Tuesday, December 16, 2008

Blank

I really have to wonder these days what the fuck is wrong with people. I like to think I surround myself with friends who feel free enough to talk to me if they have problems, not just in life but even with me. I like to think I’m a very good listener. I like to think I can hold my tongue when someone doesn’t necessary need advice, just needs a good rant now and again. I’ve been tossing the idea of approaching someone whom I thought I was close with but am now very much rethinking. I hear things. I hear things that make me feel like crap. That make my families genuine gestures of welcoming you in for the holidays seem like they meant absolutely nothing to you. I don’t introduce just anyone to my family for the very reason that they take you in as their own and they mean it. I don’t want that abused or abandoned like it means nothing. I don’t like the way the words, “I don’t feel like I’m welcome anywhere for the holidays” sound.
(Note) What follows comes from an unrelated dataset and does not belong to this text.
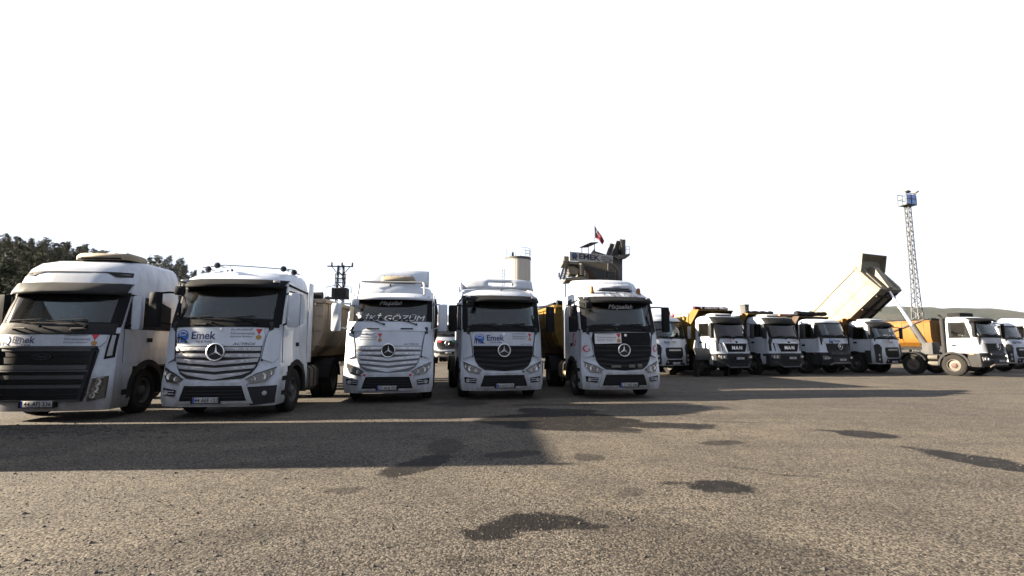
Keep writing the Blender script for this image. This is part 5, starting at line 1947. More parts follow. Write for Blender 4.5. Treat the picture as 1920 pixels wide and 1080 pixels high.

I wish people would talk to me.

I’m mad.

When I get hurt, I get pissed and when I get pissed, I’ll say things, mean things and I’ll make you feel them till you feel like I do. Isn’t very nice is it? Sucks to be called out doesn’t it? The truth fucking hurts… so what you do with it, is up to you. Another pitty party perhaps? This time you’ll have one less set of ears to listen not that you talk to me anyway, just around me and at the end of the day you can blame that on yourself. You can point your finger all you want but if you look down, you’ll have 3 fingers pointing back at you. Good luck with that.

I’ll deal with this, I’ll talk to friends and they’ll help me through it, they’ll help me understand but I have to wonder what’s next…???